* WHAT IS NEEDED
Can you transcribe the data exactly? Leave the pictures out.

+ + + + +

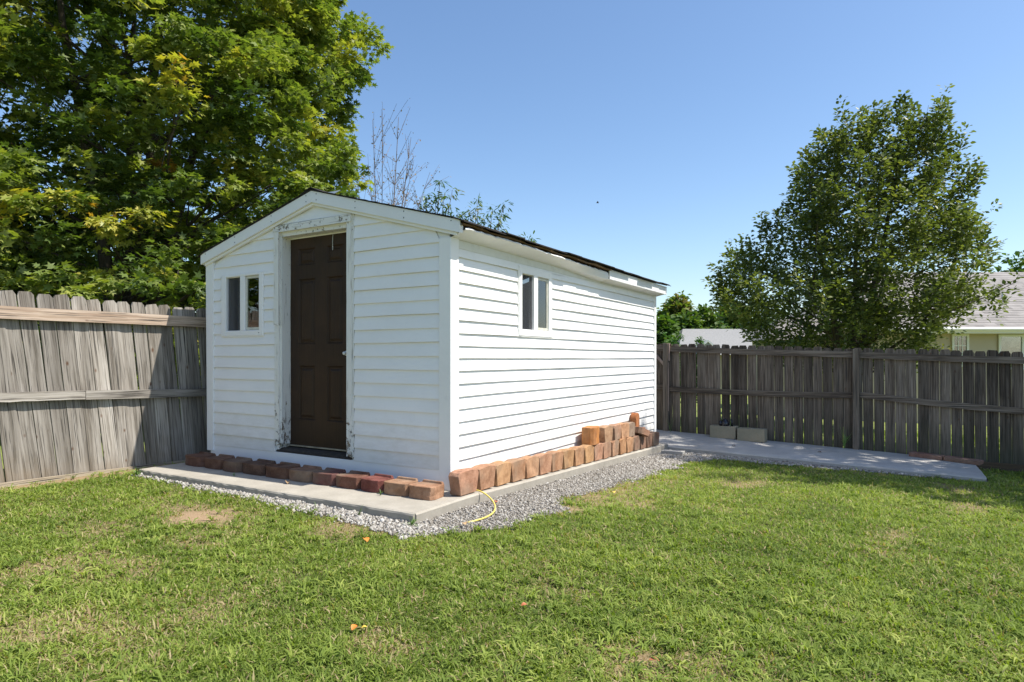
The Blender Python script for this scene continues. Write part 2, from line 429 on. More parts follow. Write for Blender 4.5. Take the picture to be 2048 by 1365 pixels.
M_GRAVBED = mat_plain('gravel_dust', (.25, .225, .19), .95, 60, .4, .8, rnd=False)
M_HOSE = mat_plain('yellow_rubber', (.72, .58, .13), .4, 5, .08)
M_BLACK = mat_plain('glossy_black_plastic', (.012, .012, .02), .15, 5, .1)
M_WHITEM = mat_plain('white_painted_metal', (.75, .75, .74), .35, 5, .03)

# ------------------------------------------------------------------ the setting: ground
def bare_mask(x, y):
    x = np.asarray(x); y = np.asarray(y)
    m = np.zeros_like(x, float)
    for bx, by, r, s_ in ((-1.08, -1.37, .34, 1.0), (-1.45, -1.25, .2, .7), (.86, .3, .22, .8), (1.0, .72, .2, .6), (-1.35, -1.9, .3, .5), (-.6, -1.75, .22, .5),
                       (1.25, -2.15, .18, .55), (2.2, -1.75, .22, .7), (2.45, -1.6, .25, .5), (3.3, -1.6, .3, .5), (.35, -2.3, .3, .4), (3.0, .4, .22, .45), (1.9, 1.1, .25, .4), (3.9, -.6, .25, .5), (1.55, -1.2, .3, .35)):
        d = np.hypot(x - bx, (y - by) * 1.3) / r + (fbm(x, y, 9, bx) - .5) * 1.3
        m = np.maximum(m, s_ * np.clip(1.35 - d, 0, 1))
    m = np.maximum(m, np.clip((fbm(x, y, 1.1, 40) - .60) * 3.2, 0, .55))
    # strip at the left fence foot
    m = np.maximum(m, np.clip(1.2 - np.abs(x + 3.36) / .13 + (fbm(x, y, 6, 5) - .5) * 1.5, 0, .9))
    return m

def gravel_mask(x, y):
    """positive inside gravel"""
    x = np.asarray(x, float); y = np.asarray(y, float)
    w = (fbm(x, y, 4.5, 17) - .5)
    # strip in front
    t = np.clip((x + 3.05) / 3.3, 0, 1)
    dfront = (.02 + .21 * t) + w * .12 - (-.73 - y)
    front = np.where((x > -3.05) & (x < .32) & (y < -.6), dfront, -1)
    # strip on the right of the slab
    ww = np.interp(y, [-1.0, -.5, 0, .5, 1.3, 2.3, 3.4, 4.2, 4.9], [.10, .48, .62, .44, .50, .57, .52, .62, .8])
    dr = ww + w * .34 - (x - .27)
    right = np.where((x >= .1) & (y > -1.02 - w * .2) & (y < 4.98), dr, -1)
    # tapering strip in front of the patio
    pf = np.interp(x, [-.9, 3.88], [4.98, 4.85])
    dp = np.interp(x, [.5, 1.2, 2.6, 3.6], [.8, .42, .22, 0.0]) + w * .25 - (pf - y)
    pat = np.where((x > .2) & (x < 3.6) & (y < pf), dp, -1)
    return np.maximum(np.maximum(front, right), pat)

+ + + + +

* WRITTEN RESPONSE
The Blender Python script for this scene continues. Write part 2, from line 429 on. More parts follow. Write for Blender 4.5. Take the picture to be 2048 by 1365 pixels.
M_GRAVBED = mat_plain('gravel_dust', (.25, .225, .19), .95, 60, .4, .8, rnd=False)
M_HOSE = mat_plain('yellow_rubber', (.72, .58, .13), .4, 5, .08)
M_BLACK = mat_plain('glossy_black_plastic', (.012, .012, .02), .15, 5, .1)
M_WHITEM = mat_plain('white_painted_metal', (.75, .75, .74), .35, 5, .03)

# ------------------------------------------------------------------ the setting: ground
def bare_mask(x, y):
    x = np.asarray(x); y = np.asarray(y)
    m = np.zeros_like(x, float)
    for bx, by, r, s_ in ((-1.08, -1.37, .34, 1.0), (-1.45, -1.25, .2, .7), (.86, .3, .22, .8), (1.0, .72, .2, .6), (-1.35, -1.9, .3, .5), (-.6, -1.75, .22, .5),
                       (1.25, -2.15, .18, .55), (2.2, -1.75, .22, .7), (2.45, -1.6, .25, .5), (3.3, -1.6, .3, .5), (.35, -2.3, .3, .4), (3.0, .4, .22, .45), (1.9, 1.1, .25, .4), (3.9, -.6, .25, .5), (1.55, -1.2, .3, .35)):
        d = np.hypot(x - bx, (y - by) * 1.3) / r + (fbm(x, y, 9, bx) - .5) * 1.3
        m = np.maximum(m, s_ * np.clip(1.35 - d, 0, 1))
    m = np.maximum(m, np.clip((fbm(x, y, 1.1, 40) - .60) * 3.2, 0, .55))
    # strip at the left fence foot
    m = np.maximum(m, np.clip(1.2 - np.abs(x + 3.36) / .13 + (fbm(x, y, 6, 5) - .5) * 1.5, 0, .9))
    return m

def gravel_mask(x, y):
    """positive inside gravel"""
    x = np.asarray(x, float); y = np.asarray(y, float)
    w = (fbm(x, y, 4.5, 17) - .5)
    # strip in front
    t = np.clip((x + 3.05) / 3.3, 0, 1)
    dfront = (.02 + .21 * t) + w * .12 - (-.73 - y)
    front = np.where((x > -3.05) & (x < .32) & (y < -.6), dfront, -1)
    # strip on the right of the slab
    ww = np.interp(y, [-1.0, -.5, 0, .5, 1.3, 2.3, 3.4, 4.2, 4.9], [.10, .48, .62, .44, .50, .57, .52, .62, .8])
    dr = ww + w * .34 - (x - .27)
    right = np.where((x >= .1) & (y > -1.02 - w * .2) & (y < 4.98), dr, -1)
    # tapering strip in front of the patio
    pf = np.interp(x, [-.9, 3.88], [4.98, 4.85])
    dp = np.interp(x, [.5, 1.2, 2.6, 3.6], [.8, .42, .22, 0.0]) + w * .25 - (pf - y)
    pat = np.where((x > .2) & (x < 3.6) & (y < pf), dp, -1)
    return np.maximum(np.maximum(front, right), pat)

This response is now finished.